===== GIVEN RECORDS =====

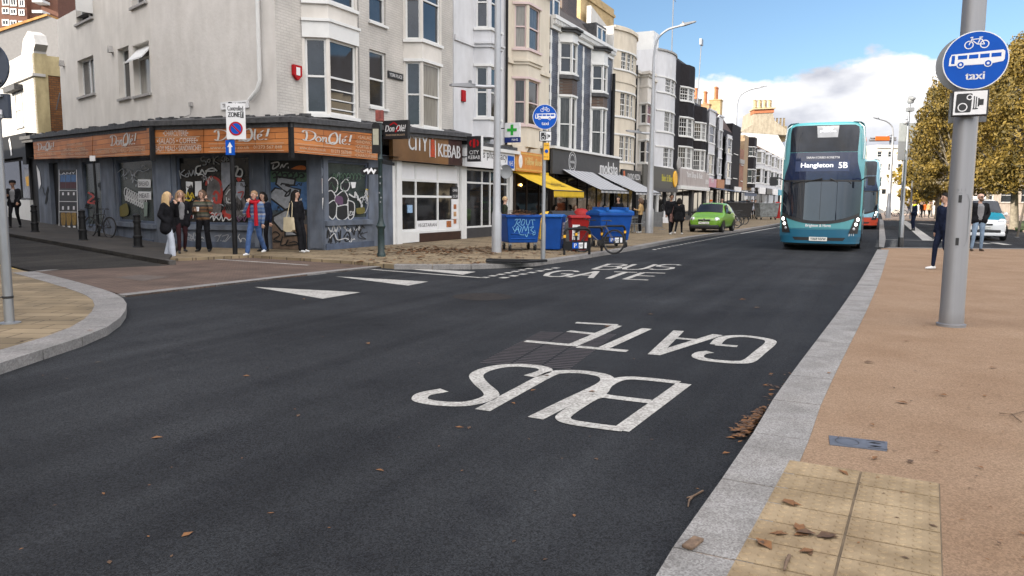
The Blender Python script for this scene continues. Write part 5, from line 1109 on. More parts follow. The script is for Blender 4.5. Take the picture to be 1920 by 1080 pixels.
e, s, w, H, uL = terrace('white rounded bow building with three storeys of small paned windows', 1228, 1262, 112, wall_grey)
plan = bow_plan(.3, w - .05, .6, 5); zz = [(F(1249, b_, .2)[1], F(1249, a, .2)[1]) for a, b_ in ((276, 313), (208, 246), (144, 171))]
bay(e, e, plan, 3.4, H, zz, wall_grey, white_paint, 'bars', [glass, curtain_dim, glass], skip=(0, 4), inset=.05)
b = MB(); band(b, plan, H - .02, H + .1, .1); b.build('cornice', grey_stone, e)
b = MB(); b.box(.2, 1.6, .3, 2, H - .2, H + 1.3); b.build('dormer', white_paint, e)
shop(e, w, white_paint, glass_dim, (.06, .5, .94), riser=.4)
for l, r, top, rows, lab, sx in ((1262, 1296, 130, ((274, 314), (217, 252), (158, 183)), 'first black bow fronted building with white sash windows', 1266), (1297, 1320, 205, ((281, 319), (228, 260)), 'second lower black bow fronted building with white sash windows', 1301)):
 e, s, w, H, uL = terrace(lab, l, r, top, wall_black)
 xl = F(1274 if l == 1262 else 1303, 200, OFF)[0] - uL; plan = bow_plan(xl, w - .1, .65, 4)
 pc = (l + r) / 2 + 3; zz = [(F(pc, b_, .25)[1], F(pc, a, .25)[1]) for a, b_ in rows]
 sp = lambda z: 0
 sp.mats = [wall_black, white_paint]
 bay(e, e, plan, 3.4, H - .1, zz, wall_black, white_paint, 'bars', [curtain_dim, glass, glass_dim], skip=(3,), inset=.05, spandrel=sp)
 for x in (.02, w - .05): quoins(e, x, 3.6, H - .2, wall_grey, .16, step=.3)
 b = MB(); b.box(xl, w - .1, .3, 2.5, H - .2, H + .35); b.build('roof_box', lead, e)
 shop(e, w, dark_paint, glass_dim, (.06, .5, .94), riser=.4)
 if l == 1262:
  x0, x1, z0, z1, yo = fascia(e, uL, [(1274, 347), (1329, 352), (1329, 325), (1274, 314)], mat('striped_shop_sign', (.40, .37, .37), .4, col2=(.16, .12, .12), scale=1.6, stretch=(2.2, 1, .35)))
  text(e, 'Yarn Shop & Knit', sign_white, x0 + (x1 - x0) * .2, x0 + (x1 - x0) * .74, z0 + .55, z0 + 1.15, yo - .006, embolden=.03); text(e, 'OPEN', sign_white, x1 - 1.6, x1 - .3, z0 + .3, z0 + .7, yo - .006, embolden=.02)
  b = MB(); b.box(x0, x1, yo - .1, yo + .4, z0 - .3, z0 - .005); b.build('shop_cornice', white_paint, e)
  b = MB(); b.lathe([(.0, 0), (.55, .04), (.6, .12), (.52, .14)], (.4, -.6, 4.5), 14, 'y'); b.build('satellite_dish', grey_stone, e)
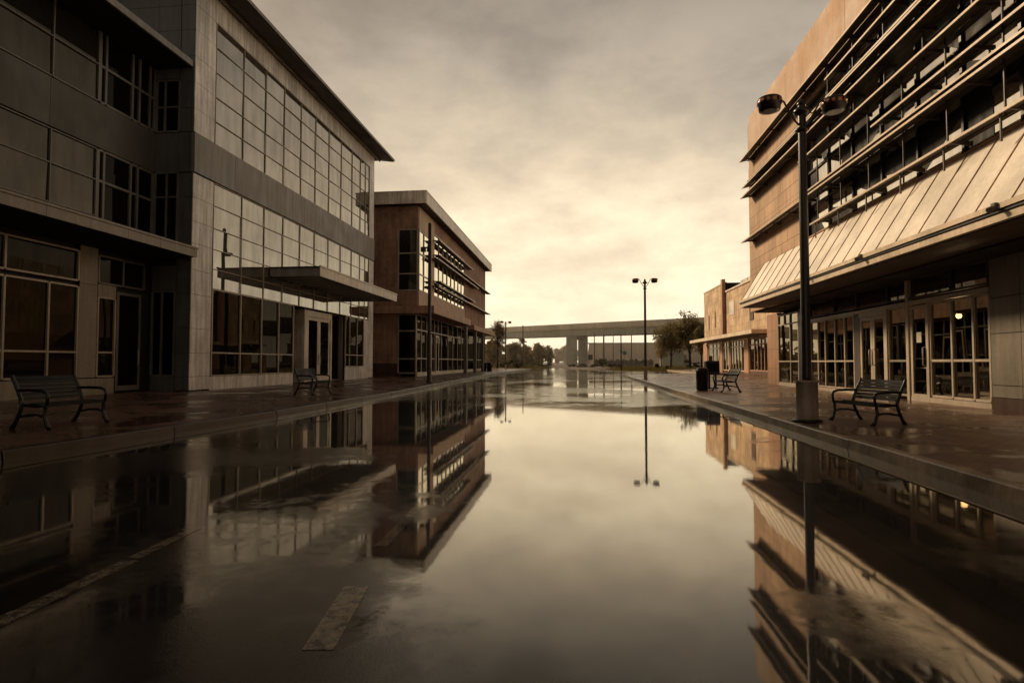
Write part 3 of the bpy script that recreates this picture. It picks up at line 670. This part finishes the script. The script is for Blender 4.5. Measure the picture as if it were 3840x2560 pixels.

=====

> GIVEN REQUEST:
Gather all lines from the listing above in which "Blender" occurs.

> EXERCISE SOLUTION:
The Blender Python script for this scene continues. Write part 5, from line 1109 on. More parts follow. The script is for Blender 4.5. Take the picture to be 1920 by 1080 pixels.
Write part 3 of the bpy script that recreates this picture. It picks up at line 670. This part finishes the script. The script is for Blender 4.5. Measure the picture as if it were 3840x2560 pixels.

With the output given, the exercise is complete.